Posted: Nov. 16, 2005

BEAU BIDEN SAYS NO TO AN APPOINTMENT BUT YES TO A CAMPAIGN 

By Celia Cohen
Grapevine Political Writer

Joseph R. "Beau" Biden III turned down Gov. Ruth Ann Minner's offer to be appointed attorney general, ending a guessing game that has obsessed state politics for weeks, Delaware Grapevine has learned.

Instead, Biden committed himself to running for attorney general on the Democrats' 2006 ticket, as he was expected to do all along.

The two-step decision divorces Biden, a Wilmington lawyer who is the senator's son, from a political deal that created the opening for attorney general and lets him run for the office without that unsavory entanglement.

He had nothing to say Wednesday about the appointment, but he spoke openly for the first time about his much-anticipated candidacy.

"I am running for attorney general in 2006," Biden said in a brief telephone interview.

Biden has been the subject of raging speculation about the appointment -- would he or wouldn't he? -- since the blossoming of the deal in which Minner, a second-term Democrat, arranged a judgeship for Attorney General M. Jane Brady, a Republican.

The deal spared Brady from a precarious re-election bid in this Democratic-leaning state, and it gave Minner the chance to appoint a Democrat as a replacement until the voters elect someone new. Brady was confirmed by the state Senate last week and goes on the bench Dec. 7 on Delaware Day.

As the Democrats' projected candidate, Biden was a logical choice to serve out Brady's term and be able to run as an incumbent, normally a position of political strength, but there also were risks.

The Republicans already were on the attack, charging Biden would not be under consideration if his name was "Beau Smith." He could do nothing about being given his name, but he could do something about being given the office, and he did.

Although nothing has been said publicly about the appointment, either by Biden or the governor's office, the word was spreading rapidly through the state's political circles, and the Democrats appeared to be relieved by Biden's decision.

 "I hear from various sources, but not directly, that the Biden family has decided it would be in error for him to take the appointment," said Edward R. "Ned" Davis, a Dover lobbyist and former Democratic national committeeman who is close to the governor and the Bidens.

"I really think Beau would be better to win it in his own right and not get caught up in this stuff."

Rarely has there been so much intense speculation in Delaware politics about a decision, probably not since U.S. Rep. Michael N. Castle thought about taking on U.S. Sen. William V. Roth Jr. in a Republican primary in 1994 but decided against it.

The intensity was not up to the level that occurred when U.S. Sen. Joseph R. Biden Jr. had to decide to drop out of the 1988 Democratic presidential race. The hubbub surrounding the arrest of Thomas J. Capano and the indictments of Thomas P. Gordon and Sherry L. Freebery are of a different ilk and do not count.
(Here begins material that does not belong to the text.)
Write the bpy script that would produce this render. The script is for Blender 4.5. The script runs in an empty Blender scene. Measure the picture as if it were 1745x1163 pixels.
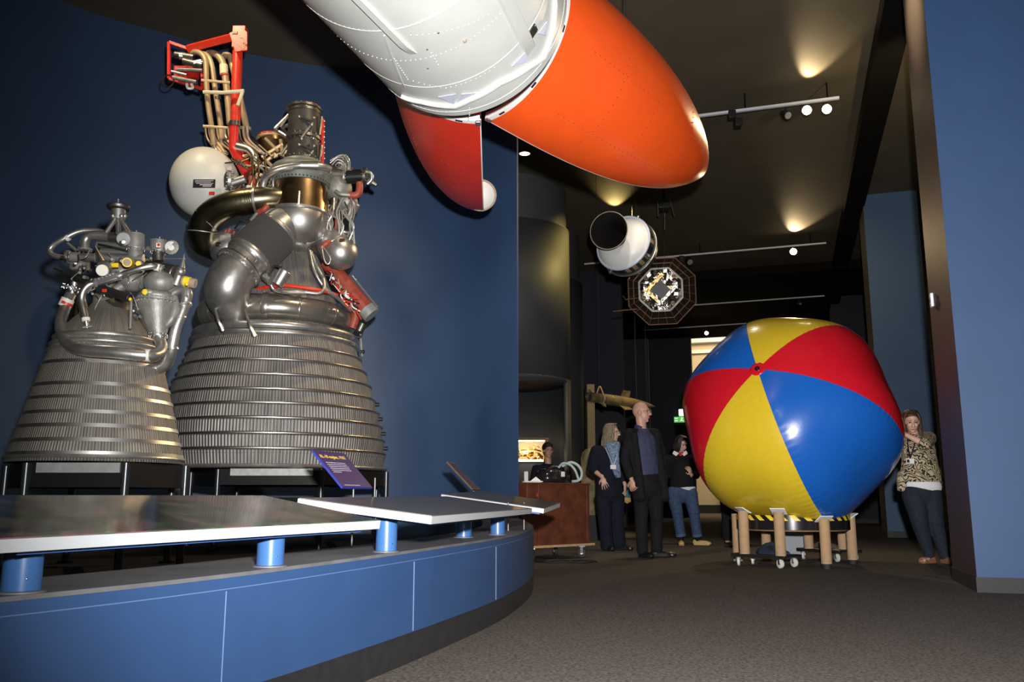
import bpy, bmesh, math, random
from mathutils import Vector, Matrix
PI = math.pi
scene = bpy.context.scene
COL = scene.collection
random.seed(7)

# ------------------------------------------------------------------ camera
F_PX, PITCH, EYE = 1476.0, math.radians(10.2), 0.70
CT, ST = math.cos(PITCH), math.sin(PITCH)
cam_data = bpy.data.cameras.new('camera')
cam_data.sensor_fit = 'HORIZONTAL'
cam_data.sensor_width = 36.0
cam_data.lens = 36.0 * F_PX / 1745.0
cam_data.clip_start = 0.05
cam_data.clip_end = 200
cam = bpy.data.objects.new('camera', cam_data)
COL.objects.link(cam)
cam.location = (0, 0, EYE)
cam.rotation_euler = (PI / 2 + PITCH, 0, 0)
scene.camera = cam

def ray(px, py):
    u = (px - 872.5) / F_PX
    v = (581.5 - py) / F_PX
    return Vector((u, CT - v * ST, ST + v * CT))
def at(px, py, t):            # point at optical depth t
    return Vector((0, 0, EYE)) + ray(px, py) * t
def atY(px, py, Y):           # point on the vertical plane at distance Y
    r = ray(px, py)
    return Vector((0, 0, EYE)) + r * (Y / r.y)
def atZ(px, py, z):           # point on a horizontal plane
    r = ray(px, py)
    return Vector((0, 0, EYE)) + r * ((z - EYE) / r.z)
AX = Vector((math.sin(math.radians(17.5)), math.cos(math.radians(17.5)), 0))   # hall axis
LX = Vector((AX.y, -AX.x, 0))                                                  # across the hall
UP = Vector((0, 0, 1))
def hall(l, a, z=0.0):
    return LX * l + AX * a + UP * z

# ------------------------------------------------------------------ mesh builder
def frame_of(d):
    d = d.normalized()
    h = UP if abs(d.z) < 0.95 else Vector((1, 0, 0))
    e1 = d.cross(h).normalized()
    e2 = e1.cross(d).normalized()
    return d, e1, e2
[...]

Meanwhile, the vacancy for attorney general still has to be filled. There does not appear to be any obvious appointee, although the names of Carl Schnee, a Democrat who lost to Brady in 2002, and Carl C. Danberg, a Democrat who is the chief deputy attorney general, have been mentioned.

Nor do the Republicans have a replacement for Brady on their statewide ticket. They would have liked U.S. Attorney Colm F. Connolly, retired Judge William Swain Lee or Assistant U.S. Attorney Ferris W. Wharton, but all three are said to be as uninterested in running for the office as Beau Biden was in being appointed to it.